++++ Records provided
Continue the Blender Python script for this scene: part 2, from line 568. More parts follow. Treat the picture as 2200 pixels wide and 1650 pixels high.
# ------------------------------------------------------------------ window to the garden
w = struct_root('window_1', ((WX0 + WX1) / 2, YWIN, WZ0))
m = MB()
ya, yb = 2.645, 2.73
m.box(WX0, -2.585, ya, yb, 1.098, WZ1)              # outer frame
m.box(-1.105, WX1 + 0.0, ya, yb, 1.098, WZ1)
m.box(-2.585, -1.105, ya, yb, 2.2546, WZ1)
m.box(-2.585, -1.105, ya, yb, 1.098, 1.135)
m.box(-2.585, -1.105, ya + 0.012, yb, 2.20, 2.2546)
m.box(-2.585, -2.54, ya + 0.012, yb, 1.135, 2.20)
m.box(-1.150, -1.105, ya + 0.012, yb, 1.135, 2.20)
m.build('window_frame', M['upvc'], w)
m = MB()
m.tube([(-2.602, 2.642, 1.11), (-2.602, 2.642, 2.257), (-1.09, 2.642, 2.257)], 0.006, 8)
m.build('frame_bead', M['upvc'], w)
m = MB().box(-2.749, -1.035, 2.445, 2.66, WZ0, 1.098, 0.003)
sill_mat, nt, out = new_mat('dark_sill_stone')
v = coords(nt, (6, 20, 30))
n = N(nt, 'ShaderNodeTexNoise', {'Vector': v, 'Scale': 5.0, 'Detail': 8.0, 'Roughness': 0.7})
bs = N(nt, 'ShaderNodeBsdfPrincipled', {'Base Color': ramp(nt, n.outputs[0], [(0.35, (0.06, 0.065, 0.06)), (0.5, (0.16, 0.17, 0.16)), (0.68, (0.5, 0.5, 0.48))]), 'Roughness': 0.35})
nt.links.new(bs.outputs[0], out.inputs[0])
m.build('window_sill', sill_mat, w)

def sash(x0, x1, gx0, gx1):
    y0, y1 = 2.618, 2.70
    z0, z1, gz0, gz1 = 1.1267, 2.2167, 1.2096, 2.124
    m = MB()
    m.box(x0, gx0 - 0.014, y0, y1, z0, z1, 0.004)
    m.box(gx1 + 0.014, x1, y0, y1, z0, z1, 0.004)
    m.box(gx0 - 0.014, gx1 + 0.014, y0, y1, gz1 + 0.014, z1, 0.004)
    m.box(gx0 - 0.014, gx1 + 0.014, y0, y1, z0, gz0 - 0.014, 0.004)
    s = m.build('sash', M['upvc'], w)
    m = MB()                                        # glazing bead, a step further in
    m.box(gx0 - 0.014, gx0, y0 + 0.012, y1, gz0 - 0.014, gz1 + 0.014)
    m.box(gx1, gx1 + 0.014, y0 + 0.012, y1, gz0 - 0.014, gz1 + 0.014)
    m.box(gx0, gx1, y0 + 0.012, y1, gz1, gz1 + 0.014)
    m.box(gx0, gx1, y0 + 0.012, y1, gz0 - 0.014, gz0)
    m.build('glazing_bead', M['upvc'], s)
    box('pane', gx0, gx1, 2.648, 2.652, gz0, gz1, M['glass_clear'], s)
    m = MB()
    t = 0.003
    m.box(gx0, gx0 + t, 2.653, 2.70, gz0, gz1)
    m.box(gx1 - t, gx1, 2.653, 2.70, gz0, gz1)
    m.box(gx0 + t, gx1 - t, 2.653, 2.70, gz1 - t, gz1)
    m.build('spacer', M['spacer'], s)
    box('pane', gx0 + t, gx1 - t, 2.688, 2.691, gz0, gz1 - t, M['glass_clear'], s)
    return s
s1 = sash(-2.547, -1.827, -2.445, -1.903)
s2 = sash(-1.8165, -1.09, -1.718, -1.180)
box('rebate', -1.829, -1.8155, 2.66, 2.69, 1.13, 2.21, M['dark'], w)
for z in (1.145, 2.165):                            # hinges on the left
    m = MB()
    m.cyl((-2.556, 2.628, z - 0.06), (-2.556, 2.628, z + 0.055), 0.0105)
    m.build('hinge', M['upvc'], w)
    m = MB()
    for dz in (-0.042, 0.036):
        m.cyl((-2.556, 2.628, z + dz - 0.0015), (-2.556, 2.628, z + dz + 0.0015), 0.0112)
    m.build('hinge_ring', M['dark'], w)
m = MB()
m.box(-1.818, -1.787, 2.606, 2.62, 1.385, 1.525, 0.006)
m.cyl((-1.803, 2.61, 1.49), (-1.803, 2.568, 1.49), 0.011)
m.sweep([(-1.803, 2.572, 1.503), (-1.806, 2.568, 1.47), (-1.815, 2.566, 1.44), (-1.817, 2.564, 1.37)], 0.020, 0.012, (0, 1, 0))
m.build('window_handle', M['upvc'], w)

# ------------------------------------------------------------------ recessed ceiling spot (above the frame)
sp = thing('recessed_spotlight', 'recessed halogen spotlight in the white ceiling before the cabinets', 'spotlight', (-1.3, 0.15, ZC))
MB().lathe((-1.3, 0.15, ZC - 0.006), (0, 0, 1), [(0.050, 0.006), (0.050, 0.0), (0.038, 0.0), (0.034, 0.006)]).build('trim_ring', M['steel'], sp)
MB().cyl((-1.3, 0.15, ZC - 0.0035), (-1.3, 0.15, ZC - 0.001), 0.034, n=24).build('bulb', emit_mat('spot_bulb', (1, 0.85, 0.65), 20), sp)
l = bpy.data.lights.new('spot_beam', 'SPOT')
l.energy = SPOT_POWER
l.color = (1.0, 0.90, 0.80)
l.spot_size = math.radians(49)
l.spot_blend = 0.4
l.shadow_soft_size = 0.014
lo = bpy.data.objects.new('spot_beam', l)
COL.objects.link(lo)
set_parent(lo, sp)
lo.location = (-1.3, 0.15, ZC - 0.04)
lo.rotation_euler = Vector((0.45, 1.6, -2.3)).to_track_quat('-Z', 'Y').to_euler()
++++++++
++++ Records provided
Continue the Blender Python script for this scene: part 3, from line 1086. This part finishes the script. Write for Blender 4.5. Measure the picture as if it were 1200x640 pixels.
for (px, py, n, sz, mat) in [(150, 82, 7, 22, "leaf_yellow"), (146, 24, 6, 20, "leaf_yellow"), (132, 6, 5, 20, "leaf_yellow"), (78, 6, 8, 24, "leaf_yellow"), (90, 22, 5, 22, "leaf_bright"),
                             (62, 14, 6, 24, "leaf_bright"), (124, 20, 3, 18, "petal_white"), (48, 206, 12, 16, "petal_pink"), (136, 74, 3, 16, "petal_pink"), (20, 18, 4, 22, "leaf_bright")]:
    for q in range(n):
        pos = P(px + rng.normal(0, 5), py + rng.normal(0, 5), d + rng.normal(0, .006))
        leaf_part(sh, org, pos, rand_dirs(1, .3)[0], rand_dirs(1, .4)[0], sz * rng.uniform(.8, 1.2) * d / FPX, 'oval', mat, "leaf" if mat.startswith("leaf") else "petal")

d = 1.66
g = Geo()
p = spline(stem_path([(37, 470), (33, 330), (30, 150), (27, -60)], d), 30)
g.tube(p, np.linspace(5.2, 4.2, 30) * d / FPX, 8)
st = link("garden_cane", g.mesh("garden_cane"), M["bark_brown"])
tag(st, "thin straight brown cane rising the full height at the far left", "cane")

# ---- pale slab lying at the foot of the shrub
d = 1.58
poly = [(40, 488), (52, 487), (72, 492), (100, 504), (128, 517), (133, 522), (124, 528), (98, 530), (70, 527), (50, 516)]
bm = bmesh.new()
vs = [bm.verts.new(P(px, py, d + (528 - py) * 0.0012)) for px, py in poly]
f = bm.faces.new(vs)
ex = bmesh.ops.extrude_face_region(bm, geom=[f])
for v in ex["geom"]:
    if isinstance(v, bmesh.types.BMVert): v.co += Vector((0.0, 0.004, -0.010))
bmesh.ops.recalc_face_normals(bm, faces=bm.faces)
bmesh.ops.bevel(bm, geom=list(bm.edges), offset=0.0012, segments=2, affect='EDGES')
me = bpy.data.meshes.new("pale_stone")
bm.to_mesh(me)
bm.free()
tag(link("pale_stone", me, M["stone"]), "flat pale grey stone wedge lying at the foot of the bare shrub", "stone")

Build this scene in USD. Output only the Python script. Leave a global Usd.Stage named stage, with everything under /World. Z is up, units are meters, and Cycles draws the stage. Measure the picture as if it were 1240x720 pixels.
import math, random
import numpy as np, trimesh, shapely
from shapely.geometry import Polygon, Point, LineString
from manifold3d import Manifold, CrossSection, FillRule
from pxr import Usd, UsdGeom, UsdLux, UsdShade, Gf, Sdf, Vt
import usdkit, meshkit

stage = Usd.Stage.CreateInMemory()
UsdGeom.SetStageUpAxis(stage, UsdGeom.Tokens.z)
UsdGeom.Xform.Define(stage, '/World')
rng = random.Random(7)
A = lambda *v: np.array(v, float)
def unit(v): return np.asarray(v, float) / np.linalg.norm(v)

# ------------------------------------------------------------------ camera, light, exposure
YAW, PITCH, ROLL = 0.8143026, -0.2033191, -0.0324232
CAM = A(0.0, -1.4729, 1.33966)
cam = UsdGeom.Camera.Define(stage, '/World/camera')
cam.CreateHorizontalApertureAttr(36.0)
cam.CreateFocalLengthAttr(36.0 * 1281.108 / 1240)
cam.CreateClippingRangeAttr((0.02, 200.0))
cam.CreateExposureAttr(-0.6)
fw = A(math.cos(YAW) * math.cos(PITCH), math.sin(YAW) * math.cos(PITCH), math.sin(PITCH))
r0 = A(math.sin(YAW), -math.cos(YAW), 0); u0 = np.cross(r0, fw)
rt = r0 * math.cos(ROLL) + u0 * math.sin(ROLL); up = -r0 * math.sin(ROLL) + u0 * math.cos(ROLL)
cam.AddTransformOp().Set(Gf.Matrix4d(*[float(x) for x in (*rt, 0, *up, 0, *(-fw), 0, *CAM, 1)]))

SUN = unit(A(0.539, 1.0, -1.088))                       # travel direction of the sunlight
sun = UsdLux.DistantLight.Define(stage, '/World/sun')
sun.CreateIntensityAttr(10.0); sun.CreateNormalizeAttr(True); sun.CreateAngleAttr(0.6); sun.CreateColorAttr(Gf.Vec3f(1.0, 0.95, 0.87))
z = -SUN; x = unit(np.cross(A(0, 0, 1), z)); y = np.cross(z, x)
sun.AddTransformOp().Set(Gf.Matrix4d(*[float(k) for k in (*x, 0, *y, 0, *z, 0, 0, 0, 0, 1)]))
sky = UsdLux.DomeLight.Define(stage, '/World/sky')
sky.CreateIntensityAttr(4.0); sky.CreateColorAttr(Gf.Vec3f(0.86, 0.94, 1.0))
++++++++
→ **What you will do**
Using the data above, reproduce exactly the lines from the line that contains "Build this scene" through the line that contains "def unit(v): return", including both.

→ **The solution**
Build this scene in USD. Output only the Python script. Leave a global Usd.Stage named stage, with everything under /World. Z is up, units are meters, and Cycles draws the stage. Measure the picture as if it were 1240x720 pixels.
import math, random
import numpy as np, trimesh, shapely
from shapely.geometry import Polygon, Point, LineString
from manifold3d import Manifold, CrossSection, FillRule
from pxr import Usd, UsdGeom, UsdLux, UsdShade, Gf, Sdf, Vt
import usdkit, meshkit

stage = Usd.Stage.CreateInMemory()
UsdGeom.SetStageUpAxis(stage, UsdGeom.Tokens.z)
UsdGeom.Xform.Define(stage, '/World')
rng = random.Random(7)
A = lambda *v: np.array(v, float)
def unit(v): return np.asarray(v, float) / np.linalg.norm(v)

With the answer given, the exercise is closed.